How come nobody’s talking about Alan Grayson? He has both smarts and guts.
Technically, the President of the United States cannot legally be elected by the people.
Few few electors–maybe only one–have ever voted at variance with the popular vote in their state, though. And I think any elector who voted at variance with the popular vote in his or her state these days would have a lot to fear.
Still, it is the several states that elect our Presidents.
He must have been on someone’s list if he got to give the keynote address at the Democratic National Convention of 2004.
I notice this time, Bill Clinton is giving it (again), which is an interesting turn. Wonder what it means.
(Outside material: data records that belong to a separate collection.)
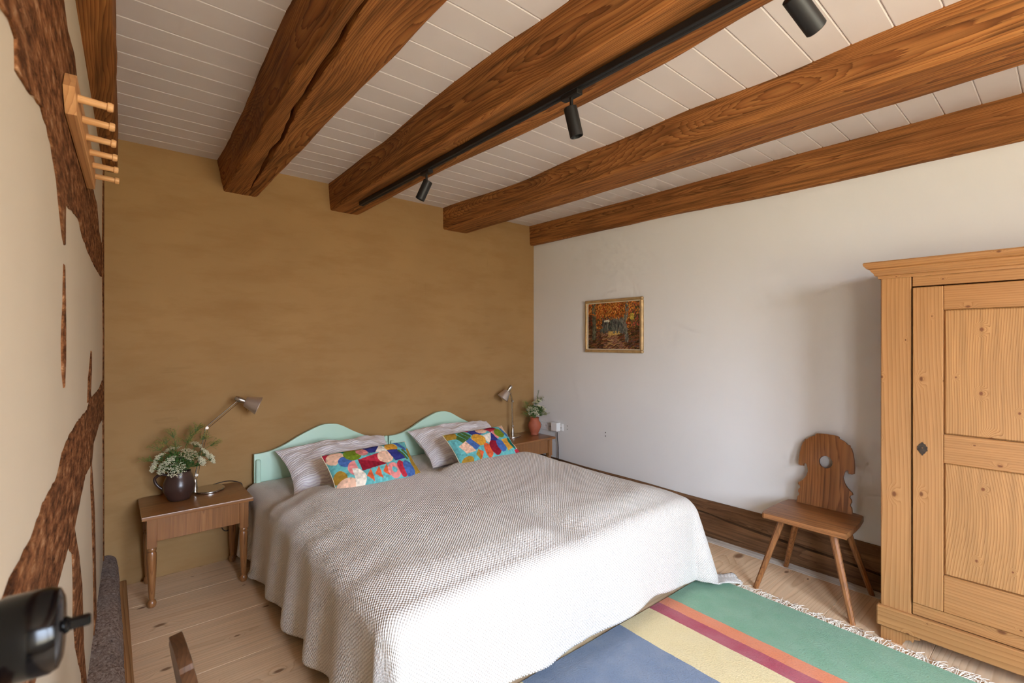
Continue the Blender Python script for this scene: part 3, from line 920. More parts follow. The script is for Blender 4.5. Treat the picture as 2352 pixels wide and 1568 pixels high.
# x to the right 0..1, y upward 0..0.56 (measured from the lower edge)
C1 = [('p', REDC, [(0, .47), (.08, .55), (.04, .56), (0, .56)]), ('e', PEACH, .10, .46, .075, .075), ('p', TEAL, [(.05, .36), (.18, .44), (.16, .36)]),
      ('p', DGR, [(.16, .56), (.25, .56), (.19, .52)]), ('e', BLUE, .16, .38, .055, .06), ('e', OLV, .27, .46, .075, .07), ('e', PINK, .39, .48, .052, .055),
      ('p', NAVY, [(.44, .56), (.62, .56), (.53, .44), (.47, .45)]), ('p', CREAMC, [(.54, .43), (.63, .54), (.71, .43)]), ('e', GOLD, .755, .48, .065, .06), ('p', BLUE, [(.82, .55), (.87, .55), (.95, .42), (.90, .42)]),
      ('p', OCH, [(.15, .56), (.4, .56), (.4, .535), (.3, .535)]),
      ('p', DRED, [(.32, .22), (.57, .24), (.55, .30), (.32, .36)]), ('p', REDC, [(.32, .36), (.54, .40), (.57, .27), (.42, .33)]),
      ('e', PINK, .26, .26, .085, .085, ('x', -1)), ('e', PEACH, .62, .34, .075, .072), ('p', NAVY, [(.69, .42), (.81, .42), (.85, .29), (.73, .27)]),
      ('p', GRN, [(.82, .41), (.85, .41), (.90, .28), (.87, .28)]), ('p', GRN, [(.875, .41), (.905, .41), (.955, .28), (.925, .28)]),
      ('p', OCH, [(.95, .40), (1, .40), (1, 0), (.90, 0), (.89, .12), (.92, .22)]),
      ('e', OCH, .06, .20, .05, .07), ('e', PEACH, .10, .075, .085, .075), ('e', CREAMC, .195, .13, .095, .105, ('x', 1)),
      ('p', ORG, [(.33, .13), (.39, .20), (.40, .07)]), ('p', ORG, [(.43, .14), (.49, .21), (.50, .08)]), ('p', ORG, [(.53, .15), (.585, .22), (.59, .09)]),
      ('e', PINK, .66, .14, .062, .075), ('e', TEAL, .66, .14, .024, .03), ('e', REDC, .765, .145, .045, .082), ('e', BLUE, .845, .13, .052, .088)]
C2 = [('p', OCH, [(0, .56), (.14, .56), (.10, .44), (0, .48)]), ('p', GRN, [(.10, .43), (.14, .48), (.20, .36), (.15, .32)]), ('p', GRN, [(.16, .50), (.20, .53), (.26, .40), (.21, .37)]), ('p', GRN, [(.22, .54), (.26, .56), (.31, .44), (.27, .41)]),
      ('p', REDC, [(.28, .56), (.36, .56), (.33, .51)]), ('p', NAVY, [(.33, .52), (.45, .54), (.50, .44), (.36, .41)]), ('e', PEACH, .53, .50, .07, .05), ('p', DRED, [(.60, .52), (.74, .56), (.82, .46)]), ('p', REDC, [(.60, .52), (.82, .46), (.68, .42)]),
      ('e', PINK, .71, .38, .05, .06), ('e', OLV, .80, .40, .066, .068), ('p', BLUE, [(.87, .48), (.90, .48), (.95, .34), (.90, .34)]), ('p', PEACH, [(.88, .56), (1, .56), (1, .3), (.93, .46)]),
      ('p', CREAMC, [(.46, .38), (.66, .42), (.54, .24)]), ('p', NAVY, [(.66, .42), (.70, .26), (.55, .24)]), ('e', GOLD, .39, .34, .085, .085),
      ('p', BLUE, [(.20, .34), (.27, .38), (.34, .24), (.26, .20)]), ('p', PEACH, [(.08, .30), (.18, .34), (.24, .18), (.12, .18)]),
      ('e', ORG, .46, .15, .05, .085), ('e', DRED, .59, .17, .07, .09), ('e', BLUE, .70, .18, .055, .08), ('p', GOLD, [(.77, .26), (.87, .28), (.90, .14), (.78, .10)]), ('e', DGR, .915, .20, .035, .08),
      ('p', ORG, [(.30, .18), (.36, .13), (.30, .04)]), ('p', OCH, [(.30, .18), (.24, .12), (.30, .04)]), ('e', OCH, .10, .06, .07, .055), ('p', PEACH, [(.95, .24), (1, .12), (.94, .10)]), ('p', REDC, [(.90, .08), (1, .10), (1, 0), (.92, 0)])]
def color_mat(name, bump=.3, scale=220, rough=.9):
    m = NT(name)
    at = m.n('Attribute'); at.attribute_name = 'print'
    tc = m.n('TexCoord')
    nz = m.noise(tc.outputs['Object'], scale, 2)
    m.set(color=at.outputs['Color'], rough=rough, spec=.12)
    m.bump(nz.outputs[0], bump, .003)
    return m.mat
M_PRINT = color_mat('printed_canvas')
def paint_attr(me, img, uvs):
    h, w, _ = img.shape
    lin = img / 255.0
    lin = np.where(lin <= .04045, lin / 12.92, ((lin + .055) / 1.055) ** 2.4)
    a = me.color_attributes.new('print', 'FLOAT_COLOR', 'POINT')
    arr = np.ones((len(me.vertices), 4), np.float32)
    ix = np.clip((uvs[:, 0] * (w - 1)).round().astype(int), 0, w - 1); iy = np.clip((uvs[:, 1] * (h - 1)).round().astype(int), 0, h - 1)
    arr[:, :3] = lin[iy, ix]
    a.data.foreach_set('color', arr.ravel())
def cushion(shapes, seed, label, loc, tilt, rz, W=.54, H=.30):
    nu, nv = 216, 120
    mb = pillow_mesh(W, H, .115, nu, nv, pinch=.05, wr=.008, seed=seed, p=3.2)
    me = mesh_of('cushion', mb, M_PRINT, 3.1, recalc=False)
    img = raster(shapes, nu, nv, TEAL)
    g = np.array([(i / (nu - 1), j / (nv - 1)) for j in range(nv) for i in range(nu)])
    paint_attr(me, img, np.vstack([g, g]))
    o = link('throw_cushion', me)
    tag(o, label, 'cushion', 'printed throw cushions')
    place(o, loc, tilt, rz)
    # cream piping round the seam
    path = []
    for k in range(120):
        t = k / 120 * 4
        sd, f = int(t), t - int(t)
        u, v = [(-1 + 2 * f, -1), (1, -1 + 2 * f), (1 - 2 * f, 1), (-1, 1 - 2 * f)][sd]
        path.append((W / 2 * u * (1 - .05 * (1 - v * v)), H / 2 * v * (1 - .05 * (1 - u * u)), 0))
    path.append(path[0])
    obj('piping', MB().tube(path, .003, 6, cap=False), M_LINER, o, smooth=3.1, label='cream piping')
    return o
cushion(C1, 2.0, 'cushion with geometric print including three orange triangles in a row', (1.275, 2.845, .668), math.radians(40), math.radians(4), W=.58)
cushion(C2, 9.0, 'cushion with geometric print including a navy triangle and green stripes', (2.155, 2.88, .672), math.radians(40), math.radians(3), W=.58)

# ================================================================== NIGHTSTANDS
def make_nightstand(label, loc, W=.53, D=.42, H=.51):
    t = thing('nightstand', label, 'nightstand', loc, 0, 'wooden nightstands with turned legs')
    outer = []
    c = .028
    for x, y_ in ((-W / 2 + c, -D / 2), (W / 2 - c, -D / 2), (W / 2, -D / 2 + c), (W / 2, D / 2 - c), (W / 2 - c, D / 2), (-W / 2 + c, D / 2), (-W / 2, D / 2 - c), (-W / 2, -D / 2 + c)):
        outer.append((x, y_))
    outer = [(-W / 2, -D / 2), (W / 2, -D / 2), (W / 2, D / 2 - .03), (W / 2 - .03, D / 2), (-W / 2 + .03, D / 2), (-W / 2, D / 2 - .03)]
    obj('table_top', prism_mesh(outer, (), .022, .004), M_STAND_H, t, smooth=.5, loc=(0, 0, H - .011))
    lx, ly = W / 2 - .045, D / 2 - .045
    for s_ in (-1, 1):
        obj('apron', MB().box((0, s_ * (ly + .004), H - .022 - .065), (2 * lx - .04, .018, .13), .002), M_STAND_V, t, smooth=None)
        obj('apron', MB().box((s_ * (lx + .004), 0, H - .022 - .065), (.018, 2 * ly - .04, .13), .002), M_STAND_V, t, smooth=None)
    hz = H - .022
    prof = [(.008, 0), (.016, .003), (.0205, .012), (.0215, .022), (.019, .034), (.0125, .042), (.0125, .047), (.014, .055), (.0195, .16), (.0225, .25), (.0222, .288), (.018, .298), (.0225, .306), (.0225, .314), (.019, .320)]
    k = (hz - .16) / .320
    leg = mesh_of('leg', (lambda m_: (m_.lathe([(r, z * k) for r, z in prof], 20), m_.box((0, 0, hz - .08), (.046, .046, .16), .002))[0] and m_)(MB()), M_STAND_V, .6)
    for sx in (-1, 1):
        for sy in (-1, 1):
            link('leg', leg, t, (sx * lx, sy * ly, 0))
    return t
make_nightstand('walnut nightstand carrying the dark jug of flowers', (.405, 3.430, 0), .535, .43, .51)
make_nightstand('walnut nightstand carrying the terracotta vase in the corner', (3.055, 3.455, 0), .53, .385, .53)

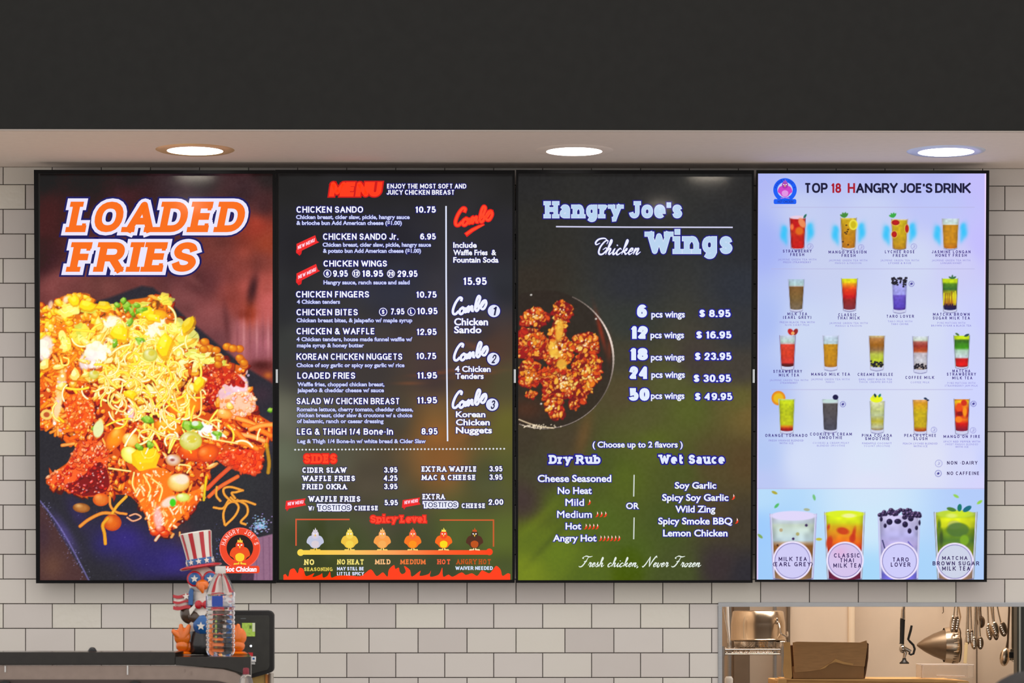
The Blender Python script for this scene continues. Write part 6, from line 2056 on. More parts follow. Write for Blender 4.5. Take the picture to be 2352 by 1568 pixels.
MB().tube([(-hw_, -.001, hz), (hw_, -.001, hz), (hw_, .122, hz), (-hw_, .122, hz)], .0018, 8, closed=True).build('rim', M_CLRE, cc, smooth=True)

# ---- hanging utensils
YU = 11.06
ZR = 1.62
rl = empty('utensil_rail', (at(2230, 1400, YU).x, YU, ZR))
tag(rl, 'steel rail on the kitchen wall that the utensils hang from', 'rail')
MB().tube([(-.15, 0, 0), (.26, 0, 0)], .006, 10).build('bar', M_STEEL, rl, smooth=True)
for x in (-.12, .22):
    MB().tube([(x, 0, 0), (x, KB - YU, 0)], .005, 8).build('bracket', M_STEEL, rl, smooth=True)
M_UT = mat('utensil_steel', (224, 206, 182), .25, metal=1.0)
M_UTD = mat('utensil_steel_dark', (120, 102, 84), .35, metal=.9)
kU = YU / F


def hang(name, px, label, cat, group=None, Y=YU):
    a = at(px, 1390, Y)
    o = empty(name, (a.x, Y, ZR))
    tag(o, label, cat, group)
    return o


def U(dx, py, y=0.0, Y=YU):
    """pixel offset from the hanging line, row -> local point"""
    return (dx * Y / F, y, EYE + (HOR - py) * Y / F - ZR)


def tongs(px, y_end, lean, label, wid=11, headlen=40, teeth=True, my=None, Yd=0.0):
    o = hang('tongs', px, label, 'tongs', 'steel tongs hanging in the kitchen', YU + Yd)
    for sg in (-1, 1):
        top = (0, -.004, 0)
        pts, rad = [], []
        n = 9
        for i in range(n + 1):
            t = i / n
            yy = 1300 + (y_end - 1300) * t
            dx = lean * t * t + sg * (1.2 + (wid / 2) * (t ** 1.5))
            pts.append(U(dx, yy, -.004 + sg * .003))
            rad.append((2.5 + (.8 if t > .85 else 0)) * kU)
        pts[0] = top
        MB().tube(pts, rad, 8, flat=.5).build('arm', M_UT, o, smooth=True)
        if teeth:
            zz_ = y_end - headlen * .45
            hd_ = MB().ball(U(lean + sg * (wid / 2 + .5) - lean * .08, zz_, -.006 + sg * .003), ((wid * .34 + 3.0) * kU, 3.2 * kU, headlen * .58 * kU), 16, 12, (0, -lean / 120.0, 0))
            hd_.build('cupped_head', M_UT if sg < 0 else M_UTD, o, smooth=True)
            m = MB()
            for i in range(5):
                yy = y_end - headlen * .1 - headlen * .75 * i / 5
                dx = lean + sg * (wid / 2 + .5) - lean * .12 * i
                m.ball(U(dx, yy, -.011 + sg * .002), (3.4 * kU, 2.2 * kU, 2.8 * kU), 10, 7)
            m.build('scalloped_head', M_CHROME, o, smooth=True)
    return o


tongs(2199, 1448, -8, 'steel tongs hanging in front of the strainer rim', 9, 34)
tongs(2226, 1476, 1, 'bright steel tongs hanging just beside the strainer', 8, 30)
tongs(2243, 1488, 1, 'long steel tongs with dark cupped tips, middle of the hanging bunch', 14, 26)
tongs(2268, 1466, 12, 'steel tongs leaning outward with scalloped heads', 14, 34)
tongs(2280, 1458, 16, 'outermost leaning tongs with wide scalloped heads in the bunch', 18, 30, Yd=-.02)

# strainer: cone lying on its side
o = hang('conical_strainer', 2150, 'large conical steel strainer hanging sideways, tip towards the sprayer', 'strainer', None, YU + .07)
Yc = YU + .07
kc = Yc / F


def C(px, py, y=0.0):
    return ((px - 2150) * kc, y, EYE + (HOR - py) * kc - ZR)


tip, mouth = C(2106, 1481), C(2200, 1484)
L = mouth[0] - tip[0]
prof = []
for t, rr in [(0, 2), (.04, 5.5), (.18, 15), (.4, 26), (.62, 34), (.8, 39), (.86, 41)]:
    prof.append((rr * kc, tip[0] + L * t))
M_MESH = mat('strainer_mesh', (150, 130, 108), .38, metal=.85, bump=.12, bscale=700)
MB().lathe(prof, 40, (0, 0, tip[2]), 'x').build('mesh_cone', M_MESH, o, smooth=True)
MB().lathe([(39.5 * kc, tip[0] + L * .66), (42 * kc, tip[0] + L * .8), (43.5 * kc, tip[0] + L * .98), (42 * kc, tip[0] + L), (39 * kc, tip[0] + L * .98)], 40, (0, 0, tip[2]), 'x').build('rim_band', M_UT, o, smooth=True)
mm = MB()
for i in range(14):
    a = math.radians(200 + 140 * i / 13 - 70)
    zc2, yc2 = 43.6 * kc * math.cos(a * 1 + math.pi), 43.6 * kc * math.sin(a + math.pi)
for i in range(12):
    a = math.radians(-75 + 150 * i / 11)
    zz, yy = tip[2] + 43.2 * kc * math.sin(a), -43.4 * kc * math.cos(a)
    mm.tube([(tip[0] + L * .84, yy * .985, zz), (tip[0] + L * .96, yy, zz + .003)], .0016, 6)
mm.build('rim_notches', M_UTD, o, smooth=True)
MB().tube([(mouth[0] - .002, -.02, mouth[2] + 43 * kc), (mouth[0] + .008, -.01, mouth[2] + .11), (0.06, 0, 0)], .004, 8).build('hanging_handle', M_UT, o, smooth=True)
MB().lathe([(0, -.002), (40 * kc, -.002), (40 * kc, 0), (0, 0)], 32, (mouth[0] + .006, 0, tip[2]), 'x').build('inner_bowl', M_UTD, o, smooth=True)

o = hang('wooden_spatula', 2220, 'pale wooden stick hanging below the bright tongs', 'spatula', None, YU - .03)
MB().tube([U(4, 1330), U(0, 1440), U(-3, 1480)], .0028, 8).build('handle', M_UT, o, smooth=True)
MB().prism([(U(-7, 1522)[0], U(0, 1522)[2]), (U(0, 1524)[0], U(0, 1524)[2]), (U(3, 1476)[0], U(0, 1476)[2]), (U(-4, 1475)[0], U(0, 1475)[2])], -.004, .004).build('blade', mat('pale_wood', (240, 214, 160), .6), o, bevel=.001)

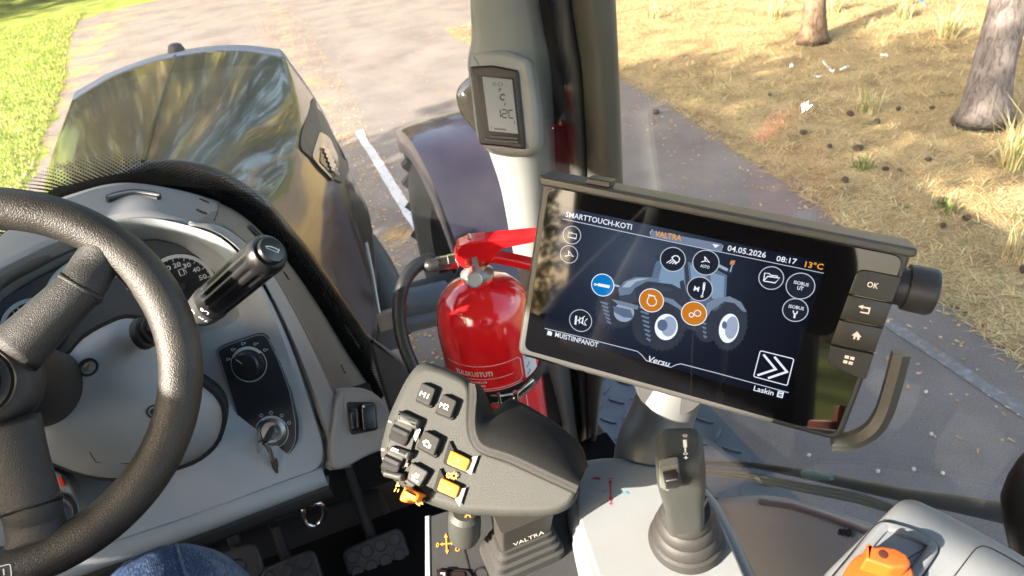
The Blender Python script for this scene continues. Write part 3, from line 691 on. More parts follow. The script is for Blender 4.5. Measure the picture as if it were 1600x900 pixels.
E2 = [(-140, 395), (-60, 345), (0, 312), (70, 262), (112, 250), (158, 242), (200, 239), (250, 244), (300, 255), (350, 267), (397, 290), (435, 328), (478, 382), (520, 440), (556, 482), (592, 540), (612, 590)]
G0, G1, G2 = ([on_glass(*p) for p in cat([V(q) for q in E], 8)] for E in (E0, E1, E2))
bm = B(); loft(bm, [G0, G1]); obj('black_border', bm, mat('frit_black', (.004, .004, .004), .25), ws, smooth=False)
bm = B(); acc = 0; k = 0; st = .0082
for i in range(len(G1)-1):
    L = (G1[i+1]-G1[i]).length
    while acc < L:
        t = acc/L; a = G1[i].lerp(G1[i+1], t); b = G2[i].lerp(G2[i+1], t); W = (b-a).length; d = (b-a)/W; e = (G1[i+1]-G1[i]).normalized(); nrm = d.cross(e).normalized(); e2 = nrm.cross(d)
        for j in range(40):
            s = (j+.5*(k % 2))*st*.9
            if s > W: break
            rr = st*.33*(1.0-.72*s/W); c = a+d*s
            bm.faces.new([bm.verts.new(c+(d*math.cos(q*math.pi/3)+e2*math.sin(q*math.pi/3))*rr) for q in range(6)])
        acc += st*.55; k += 1
    acc -= L
obj('dot_border', bm, MATS['frit_black'], ws, smooth=False, kind='stuff')
# right side window and the bar across it
rows = [[V((.90+.10*(.97-y)-.08*(z-1.9), y, z)) for y in (-.86, -.4, 0, .4, .8, 1.06)] for z in (1.34, 1.7, 2.1, 2.5, 2.98)]
bm = B(); loft(bm, rows, 2, 1); solid(obj('side_window', bm, M_wind, T, smooth='all'), .005).modifiers['thickness'].use_rim = False
bm = B(); tube(bm, [P(1085, 722, x=.985), P(1180, 727, x=.985), P(1260, 741, x=.985), P(1330, 756, x=.985), P(1420, 775, x=.985), P(1500, 788, x=.985), P(1570, 802, x=.985), P(1680, 822, x=.985)], [.006, .006, .008, .0085, .0095, .011, .012, .012], 10); obj('grab_bar', bm, mat('bar_black', (.02, .02, .02), .4), T)
bm = B()
for k in range(3):
    tube(bm, [P(1090, 731+k*3, x=.975), P(1170, 739+k*5, x=.975), P(1250, 756+k*5, x=.975), P(1340, 772+k*6, x=.975), P(1420, 800+k*4, x=.975)], .0028, 6)
obj('cable', bm, mat('cable_green_grey', (.16, .18, .15), .35), T)
bm = B(); lathe(bm, P(1262, 741, x=.97), P(1300, 747, x=.97)-P(1262, 741, x=.97), [(.006, -.01), (.009, 0), (.007, .01), (.009, .02), (.006, .03), (.004, .06)], 10); obj('cable_plug', bm, mat('plug_teal', (.12, .2, .2), .4), T)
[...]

Americans never had the chance to elect MacArthur because he was never nominated. We liked Ike an awful lot, though.
.
Warren will be giving a prime time speech at the convention and I suspect that she will wow people. After she beats Brown, the speculation about her running will go into overdrive. She is not perfect, but she will fight the rich which Cuomo and O’Malley won’t.
The overriding issue, however, is going to be climate change because the drought, floods, tornados, food shortages, power outages, and monster hurricanes are just going to become worse. It is highly likely that having all of them happen every year will be the new normal and it will get worse from there. I do not know if Warren will take on climate change and, even if she does, it will be hard to beat the oil companies, right wing lies, and the denial of most of us.
Oh, for God’s sake. Vice-Presidents get nominated. Failed Vice Presidential candidates don’t, as a rule. The last one to do so was Bob Dole. The last one before that was Franklin Roosevelt. And their nominations came 20 and 12 years after their VP run, after they had established themselves as something other than the VP candidate–Dole as Senate Majority Leader and Roosevelt as Governor of New York.
Concur, Warren will get nomination. Biden and Hillary will beat her up first though. San Antonio VP.
Don’t forget tricky Dick,… then again maybe we should.
The presidency is far less important a problem than the House and Senate.